I got a recruiter reach out to me for the Microsoft Storage File System (SFS) division. Does anybody work in this team and could provide a better description of what this team does? What they might work on? Curious to know what type of things to prepare for from a technical stand point as well, such as what concepts might be important to know in general. #interview #microsoft #storage #file #system #team #jobs #help
Maybe this - https://docs.microsoft.com/en-us/azure/storage/files/storage-files-introduction Ask about the on-call.
What do you mean by on call?
On-call. Pager duty. Most backend teams at the big tech companies have it. You typically go on call for several days to a week at a time. If there’s an incident, you have to wake up and fix it. Depending on the team, you could get paged like 3 times or like 30 times.
Windows or Azure storage? If the former, OMG I USED TO WORK THERE! It was a long time ago now but it was the best team I have ever worked for. What role and what sub team?
The role is for PM, but I don't know for what subteam. I'm thinking it's related to Azure storage.

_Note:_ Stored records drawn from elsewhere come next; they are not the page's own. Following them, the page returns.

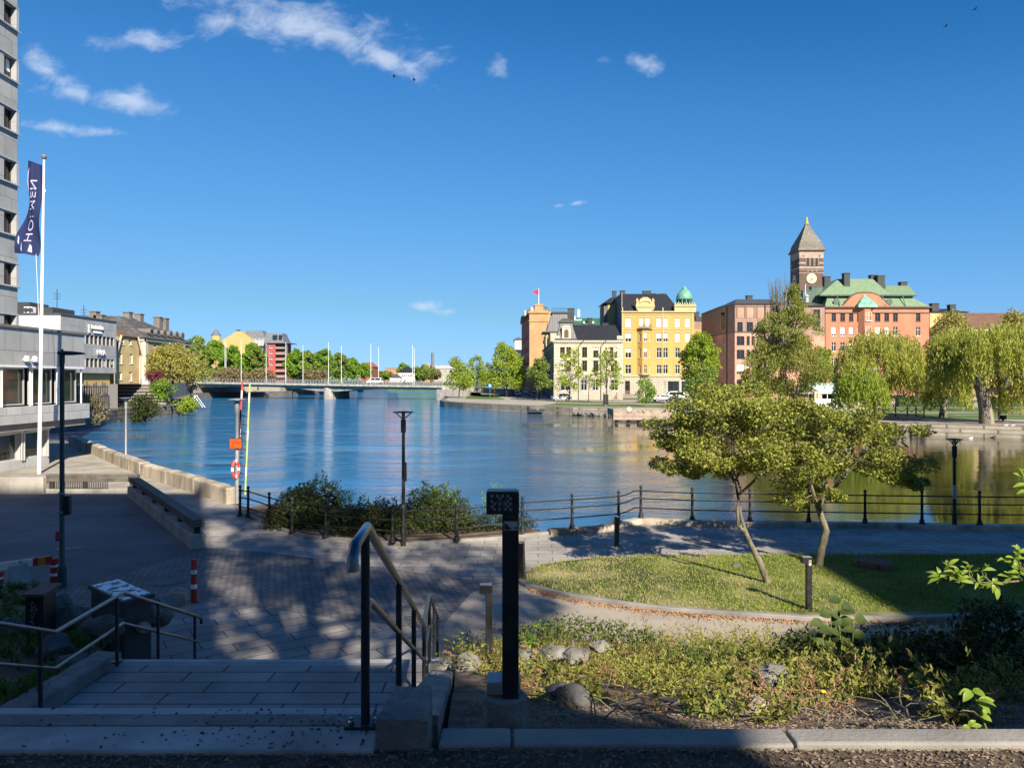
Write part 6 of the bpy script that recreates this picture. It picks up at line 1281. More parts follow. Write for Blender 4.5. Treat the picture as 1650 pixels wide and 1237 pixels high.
# ---------------------------------------------------------------- hand rails
def handrail_right():
    r = thing('handrail', 'black steel handrail with two polished bars down the right side of the stairs', 'handrail', (-.68, 3.44, -1.6)); X = lambda Y: -.68-.06*(Y-3.44)
    s = .43; zr = lambda Y: -.69-s*(Y-3.5) if Y > 3.5 else -.69
    bars = [(X(3.44)+.02, 3.10, -.80), (X(3.44)+.015, 3.11, -.745), (X(3.44)+.01, 3.17, -.705), (X(3.44), 3.50, -.69), (X(8.1), 8.1, zr(8.1)), (X(9.25), 9.25, zr(8.1)), (X(11.9), 11.9, zr(8.1)-1.12), (X(12.0), 12.05, zr(8.1)-1.2)]
    m = MB(); m.tube(bars, .024, 12); m.build('rail', M['rail_steel'], r, smooth=True, label='polished top bar')
    m = MB(); m.tube([(X(3.44), 3.46, -1.10), (X(3.5), 3.52, -1.055), (X(3.6), 3.62, -1.075), (X(8.05), 8.05, zr(8.05)-.37), (X(9.2), 9.2, zr(8.1)-.37), (X(11.8), 11.8, zr(8.1)-.37-1.08)], .019, 10); m.build('rail', M['rail_steel'], r, smooth=True, label='thinner lower bar')
    for Y, zb in ((3.46, -1.59), (5.15, -2.4), (6.6, -3.05), (8.15, -3.55), (9.28, -3.55), (10.6, -4.1), (11.8, -4.6)):
        zt = zr(Y) if Y <= 8.1 else (zr(8.1) if Y < 9.3 else zr(8.1)-(Y-9.25)*.423)
        m = MB(); m.tube([(X(Y), Y, zb), (X(Y), Y, zt-.012)], .021, 10); p = m.build('post', M['post_steel'], r, smooth=True)
        if Y < 4:
            m = MB(); m.box(X(Y)-.085, X(Y)+.075, Y-.06, Y+.06, -1.597, -1.583); m.build('base_plate', M['post_steel'], p)
            m = MB()
            for dx in (-.06, .05): m.lathe([(.014, 0), (.014, .012), (.008, .016), (.008, .03)], (X(Y)+dx, Y-.03, -1.583), 6)
            m.build('bolt', M['steel'], p)
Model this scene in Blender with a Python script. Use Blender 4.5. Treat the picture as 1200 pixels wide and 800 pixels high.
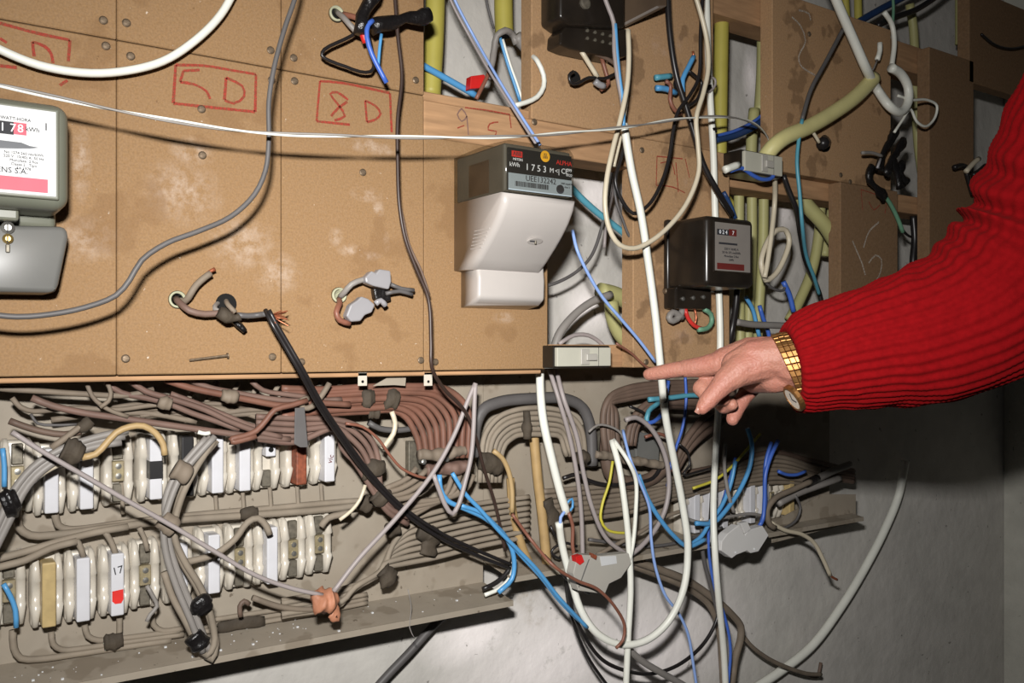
import bpy, bmesh, math, random
from mathutils import Vector, Matrix, noise
random.seed(7)
for o in list(bpy.data.objects): bpy.data.objects.remove(o)
SC = bpy.context.scene
COL = SC.collection

# ---------------------------------------------------------------- camera
F = 1050.0                      # focal length in pixels of a 1200 px wide frame
VX, HY = 2150.0, 410.0          # vanishing point of the wall's horizontals
DB = 1.076                      # camera to board front, metres
CZ = 1.45                       # eye height
TH = math.atan2(F, VX - 600)
FW = Vector((math.sin(TH), math.cos(TH), 0))
RT = Vector((math.cos(TH), -math.sin(TH), 0))
CAM = Vector((0, -DB, CZ))
cd = bpy.data.cameras.new('camera'); cam = bpy.data.objects.new('camera', cd); COL.objects.link(cam)
cd.sensor_width = 36; cd.lens = 36 * F / 1200; cd.shift_y = (HY - 400) / 1200; cd.clip_start = 0.02
cam.location = CAM; cam.rotation_euler = (math.pi / 2, 0, -TH)
SC.camera = cam

# ---------------------------------------------------------------- world, flash, exposure
w = bpy.data.worlds.new('world'); SC.world = w; w.use_nodes = True
w.node_tree.nodes['Background'].inputs[0].default_value = (0.9, 0.95, 1.0, 1)
w.node_tree.nodes['Background'].inputs[1].default_value = 0.010
ld = bpy.data.lights.new('camera_flash', 'AREA'); lo = bpy.data.objects.new('camera_flash', ld); COL.objects.link(lo)
ld.shape = 'RECTANGLE'; ld.size = 0.06; ld.size_y = 0.035; ld.energy = 10.2; ld.spread = math.radians(102); ld.color = (1.0, 0.98, 0.955)
lo.location = CAM + Vector((0, 0, 0.16)) - RT * 0.035
lo.rotation_euler = (math.pi / 2 - 0.16, 0, -TH + 0.02)
SC.view_settings.view_transform = 'Standard'; SC.view_settings.look = 'None'
SC.view_settings.exposure = 0.0; SC.view_settings.gamma = 1.0; SC.view_settings.use_curve_mapping = False

# ---------------------------------------------------------------- helpers
def ray(px, py): return FW + RT * ((px - 600) / F) + Vector((0, 0, (HY - py) / F))
def at(px, py, off=0.0):                 # a pixel on the plane lying off metres in front of the boards
    d = ray(px, py); return CAM + d * ((DB - off) / d.y)
def atz(px, py, z): return CAM + ray(px, py) * z
def depth(px, off): return (DB - off) / (math.cos(TH) - math.sin(TH) * (px - 600) / F)
def zl(s): return CZ + s * DB * math.hypot(F, VX - 600) / F   # height of a wall line of slope s
def xo(px, off=0.0): return at(px, 400, off).x
WL = {}
def lin(c):
    c = c / 255.0
    return c / 12.92 if c <= 0.04045 else ((c + 0.055) / 1.055) ** 2.4
def rgb(r, g, b): return (lin(r), lin(g), lin(b), 1)

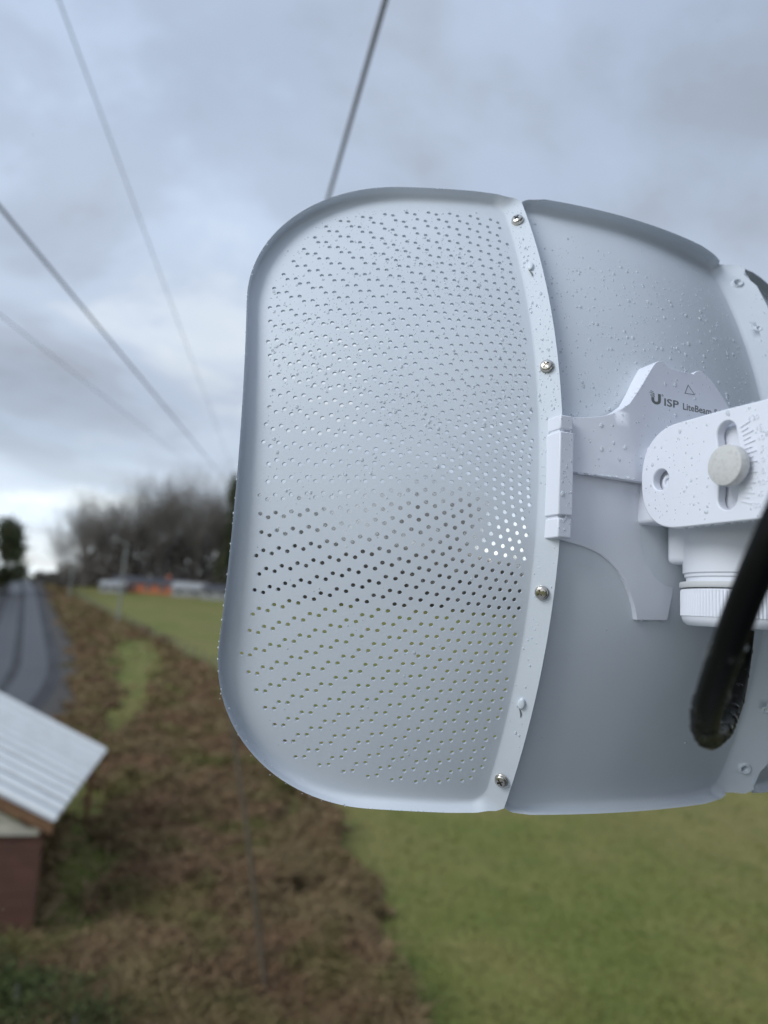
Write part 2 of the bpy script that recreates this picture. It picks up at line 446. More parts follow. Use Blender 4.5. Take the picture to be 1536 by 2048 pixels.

I was a PM for Consumer Storage, so not Azure, but I think they've combined since. The team was pretty relaxed AFAIK, but at the time they expected all their PMs to be pretty technical and have a good grasp of low-level concepts. 90% of us had ECE degrees. If you like really low-level work and have some knowledge of drivers, even if not filesystems, you should be fine. Most people don't know much about filesystems before they joined. If you don't have a lot of relatively low-level knowledge then I would be a bit concerned. But if you are a quick learner and have good PM fundamentals and stakeholder management skills, I wouldn't worry. Good luck! I really enjoyed the work I did in storage, and no PM role ever gave me the same mix of technical ownership and PM ownership since. That's why I switched back to dev.